**Stated exercise:** Below is a listing; reproduce each line of it exactly.

**Information supplied:**

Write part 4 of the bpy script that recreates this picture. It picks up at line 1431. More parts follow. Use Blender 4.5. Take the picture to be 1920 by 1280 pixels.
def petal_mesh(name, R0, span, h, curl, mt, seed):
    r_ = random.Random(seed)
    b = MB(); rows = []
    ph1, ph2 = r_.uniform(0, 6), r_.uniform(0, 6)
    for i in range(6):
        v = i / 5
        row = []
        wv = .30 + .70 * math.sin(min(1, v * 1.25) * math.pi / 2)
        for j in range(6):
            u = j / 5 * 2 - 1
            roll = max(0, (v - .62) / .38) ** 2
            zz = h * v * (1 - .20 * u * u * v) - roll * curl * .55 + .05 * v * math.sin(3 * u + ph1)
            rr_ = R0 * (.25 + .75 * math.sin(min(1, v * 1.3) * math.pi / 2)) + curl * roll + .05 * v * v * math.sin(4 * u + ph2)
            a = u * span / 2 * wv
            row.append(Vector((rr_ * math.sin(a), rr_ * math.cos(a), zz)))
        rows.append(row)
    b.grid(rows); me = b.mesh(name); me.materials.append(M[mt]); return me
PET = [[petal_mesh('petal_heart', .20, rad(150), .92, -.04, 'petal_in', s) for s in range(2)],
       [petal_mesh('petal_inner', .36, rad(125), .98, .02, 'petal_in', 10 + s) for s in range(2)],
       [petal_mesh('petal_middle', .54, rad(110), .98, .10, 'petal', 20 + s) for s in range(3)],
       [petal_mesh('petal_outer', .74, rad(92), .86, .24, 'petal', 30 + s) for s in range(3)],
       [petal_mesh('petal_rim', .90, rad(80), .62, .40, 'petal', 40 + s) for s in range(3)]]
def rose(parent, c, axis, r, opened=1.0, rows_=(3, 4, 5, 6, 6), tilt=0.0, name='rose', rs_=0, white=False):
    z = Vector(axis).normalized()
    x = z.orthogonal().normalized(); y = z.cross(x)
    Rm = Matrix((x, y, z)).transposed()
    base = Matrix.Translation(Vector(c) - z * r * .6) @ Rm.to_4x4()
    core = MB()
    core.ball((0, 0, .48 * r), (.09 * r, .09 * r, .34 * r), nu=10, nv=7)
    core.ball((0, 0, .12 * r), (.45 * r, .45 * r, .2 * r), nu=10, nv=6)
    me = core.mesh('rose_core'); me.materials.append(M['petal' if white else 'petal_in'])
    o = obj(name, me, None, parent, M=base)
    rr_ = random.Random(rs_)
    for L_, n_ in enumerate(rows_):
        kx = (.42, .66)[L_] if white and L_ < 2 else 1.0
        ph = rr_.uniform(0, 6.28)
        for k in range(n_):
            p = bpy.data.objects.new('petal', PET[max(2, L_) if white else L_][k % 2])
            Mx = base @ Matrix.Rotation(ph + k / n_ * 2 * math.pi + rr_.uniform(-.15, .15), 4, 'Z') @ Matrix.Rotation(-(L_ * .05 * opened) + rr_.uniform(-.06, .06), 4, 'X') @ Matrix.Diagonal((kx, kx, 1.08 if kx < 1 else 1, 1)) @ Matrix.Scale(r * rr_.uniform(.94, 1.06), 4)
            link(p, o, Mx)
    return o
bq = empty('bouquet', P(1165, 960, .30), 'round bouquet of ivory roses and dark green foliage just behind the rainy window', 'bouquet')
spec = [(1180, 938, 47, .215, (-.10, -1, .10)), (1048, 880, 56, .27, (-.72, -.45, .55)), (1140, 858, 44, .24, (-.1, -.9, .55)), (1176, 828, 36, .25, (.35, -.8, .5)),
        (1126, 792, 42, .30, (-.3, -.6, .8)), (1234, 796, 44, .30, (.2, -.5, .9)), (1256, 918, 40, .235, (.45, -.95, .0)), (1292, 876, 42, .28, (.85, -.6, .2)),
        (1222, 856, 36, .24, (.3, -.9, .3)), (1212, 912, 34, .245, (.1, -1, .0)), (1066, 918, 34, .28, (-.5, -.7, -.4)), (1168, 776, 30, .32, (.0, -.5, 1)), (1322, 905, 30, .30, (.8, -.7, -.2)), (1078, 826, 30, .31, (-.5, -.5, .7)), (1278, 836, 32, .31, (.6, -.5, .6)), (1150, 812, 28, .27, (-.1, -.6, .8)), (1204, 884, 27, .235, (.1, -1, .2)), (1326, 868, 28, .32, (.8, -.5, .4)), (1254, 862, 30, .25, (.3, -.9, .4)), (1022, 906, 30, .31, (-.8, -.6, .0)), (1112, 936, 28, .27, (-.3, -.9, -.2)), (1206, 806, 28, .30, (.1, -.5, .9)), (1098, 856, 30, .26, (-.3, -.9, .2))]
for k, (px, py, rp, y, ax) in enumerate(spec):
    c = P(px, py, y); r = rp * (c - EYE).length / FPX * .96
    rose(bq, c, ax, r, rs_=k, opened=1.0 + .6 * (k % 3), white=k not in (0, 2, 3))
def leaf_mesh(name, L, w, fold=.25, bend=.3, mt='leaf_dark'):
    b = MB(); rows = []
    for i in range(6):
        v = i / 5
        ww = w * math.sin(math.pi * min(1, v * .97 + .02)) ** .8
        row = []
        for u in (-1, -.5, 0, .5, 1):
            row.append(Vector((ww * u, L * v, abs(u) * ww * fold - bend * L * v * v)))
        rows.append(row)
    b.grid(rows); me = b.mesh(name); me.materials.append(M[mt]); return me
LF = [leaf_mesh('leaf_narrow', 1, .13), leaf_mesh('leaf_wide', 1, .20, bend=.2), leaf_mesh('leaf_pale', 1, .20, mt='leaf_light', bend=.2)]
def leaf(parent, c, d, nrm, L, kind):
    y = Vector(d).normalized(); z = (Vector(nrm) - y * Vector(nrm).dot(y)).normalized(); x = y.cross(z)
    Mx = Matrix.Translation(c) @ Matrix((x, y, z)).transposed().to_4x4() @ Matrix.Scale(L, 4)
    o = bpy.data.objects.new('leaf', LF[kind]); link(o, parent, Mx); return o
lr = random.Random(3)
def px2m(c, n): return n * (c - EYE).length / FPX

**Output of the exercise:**
Write part 4 of the bpy script that recreates this picture. It picks up at line 1431. More parts follow. Use Blender 4.5. Take the picture to be 1920 by 1280 pixels.
def petal_mesh(name, R0, span, h, curl, mt, seed):
    r_ = random.Random(seed)
    b = MB(); rows = []
    ph1, ph2 = r_.uniform(0, 6), r_.uniform(0, 6)
    for i in range(6):
        v = i / 5
        row = []
        wv = .30 + .70 * math.sin(min(1, v * 1.25) * math.pi / 2)
        for j in range(6):
            u = j / 5 * 2 - 1
            roll = max(0, (v - .62) / .38) ** 2
            zz = h * v * (1 - .20 * u * u * v) - roll * curl * .55 + .05 * v * math.sin(3 * u + ph1)
            rr_ = R0 * (.25 + .75 * math.sin(min(1, v * 1.3) * math.pi / 2)) + curl * roll + .05 * v * v * math.sin(4 * u + ph2)
            a = u * span / 2 * wv
            row.append(Vector((rr_ * math.sin(a), rr_ * math.cos(a), zz)))
        rows.append(row)
    b.grid(rows); me = b.mesh(name); me.materials.append(M[mt]); return me
PET = [[petal_mesh('petal_heart', .20, rad(150), .92, -.04, 'petal_in', s) for s in range(2)],
       [petal_mesh('petal_inner', .36, rad(125), .98, .02, 'petal_in', 10 + s) for s in range(2)],
       [petal_mesh('petal_middle', .54, rad(110), .98, .10, 'petal', 20 + s) for s in range(3)],
       [petal_mesh('petal_outer', .74, rad(92), .86, .24, 'petal', 30 + s) for s in range(3)],
       [petal_mesh('petal_rim', .90, rad(80), .62, .40, 'petal', 40 + s) for s in range(3)]]
def rose(parent, c, axis, r, opened=1.0, rows_=(3, 4, 5, 6, 6), tilt=0.0, name='rose', rs_=0, white=False):
    z = Vector(axis).normalized()
    x = z.orthogonal().normalized(); y = z.cross(x)
    Rm = Matrix((x, y, z)).transposed()
    base = Matrix.Translation(Vector(c) - z * r * .6) @ Rm.to_4x4()
    core = MB()
    core.ball((0, 0, .48 * r), (.09 * r, .09 * r, .34 * r), nu=10, nv=7)
    core.ball((0, 0, .12 * r), (.45 * r, .45 * r, .2 * r), nu=10, nv=6)
    me = core.mesh('rose_core'); me.materials.append(M['petal' if white else 'petal_in'])
    o = obj(name, me, None, parent, M=base)
    rr_ = random.Random(rs_)
    for L_, n_ in enumerate(rows_):
        kx = (.42, .66)[L_] if white and L_ < 2 else 1.0
        ph = rr_.uniform(0, 6.28)
        for k in range(n_):
            p = bpy.data.objects.new('petal', PET[max(2, L_) if white else L_][k % 2])
            Mx = base @ Matrix.Rotation(ph + k / n_ * 2 * math.pi + rr_.uniform(-.15, .15), 4, 'Z') @ Matrix.Rotation(-(L_ * .05 * opened) + rr_.uniform(-.06, .06), 4, 'X') @ Matrix.Diagonal((kx, kx, 1.08 if kx < 1 else 1, 1)) @ Matrix.Scale(r * rr_.uniform(.94, 1.06), 4)
            link(p, o, Mx)
    return o
bq = empty('bouquet', P(1165, 960, .30), 'round bouquet of ivory roses and dark green foliage just behind the rainy window', 'bouquet')
spec = [(1180, 938, 47, .215, (-.10, -1, .10)), (1048, 880, 56, .27, (-.72, -.45, .55)), (1140, 858, 44, .24, (-.1, -.9, .55)), (1176, 828, 36, .25, (.35, -.8, .5)),
        (1126, 792, 42, .30, (-.3, -.6, .8)), (1234, 796, 44, .30, (.2, -.5, .9)), (1256, 918, 40, .235, (.45, -.95, .0)), (1292, 876, 42, .28, (.85, -.6, .2)),
        (1222, 856, 36, .24, (.3, -.9, .3)), (1212, 912, 34, .245, (.1, -1, .0)), (1066, 918, 34, .28, (-.5, -.7, -.4)), (1168, 776, 30, .32, (.0, -.5, 1)), (1322, 905, 30, .30, (.8, -.7, -.2)), (1078, 826, 30, .31, (-.5, -.5, .7)), (1278, 836, 32, .31, (.6, -.5, .6)), (1150, 812, 28, .27, (-.1, -.6, .8)), (1204, 884, 27, .235, (.1, -1, .2)), (1326, 868, 28, .32, (.8, -.5, .4)), (1254, 862, 30, .25, (.3, -.9, .4)), (1022, 906, 30, .31, (-.8, -.6, .0)), (1112, 936, 28, .27, (-.3, -.9, -.2)), (1206, 806, 28, .30, (.1, -.5, .9)), (1098, 856, 30, .26, (-.3, -.9, .2))]
for k, (px, py, rp, y, ax) in enumerate(spec):
    c = P(px, py, y); r = rp * (c - EYE).length / FPX * .96
    rose(bq, c, ax, r, rs_=k, opened=1.0 + .6 * (k % 3), white=k not in (0, 2, 3))
def leaf_mesh(name, L, w, fold=.25, bend=.3, mt='leaf_dark'):
    b = MB(); rows = []
    for i in range(6):
        v = i / 5
        ww = w * math.sin(math.pi * min(1, v * .97 + .02)) ** .8
        row = []
        for u in (-1, -.5, 0, .5, 1):
            row.append(Vector((ww * u, L * v, abs(u) * ww * fold - bend * L * v * v)))
        rows.append(row)
    b.grid(rows); me = b.mesh(name); me.materials.append(M[mt]); return me
LF = [leaf_mesh('leaf_narrow', 1, .13), leaf_mesh('leaf_wide', 1, .20, bend=.2), leaf_mesh('leaf_pale', 1, .20, mt='leaf_light', bend=.2)]
def leaf(parent, c, d, nrm, L, kind):
    y = Vector(d).normalized(); z = (Vector(nrm) - y * Vector(nrm).dot(y)).normalized(); x = y.cross(z)
    Mx = Matrix.Translation(c) @ Matrix((x, y, z)).transposed().to_4x4() @ Matrix.Scale(L, 4)
    o = bpy.data.objects.new('leaf', LF[kind]); link(o, parent, Mx); return o
lr = random.Random(3)
def px2m(c, n): return n * (c - EYE).length / FPX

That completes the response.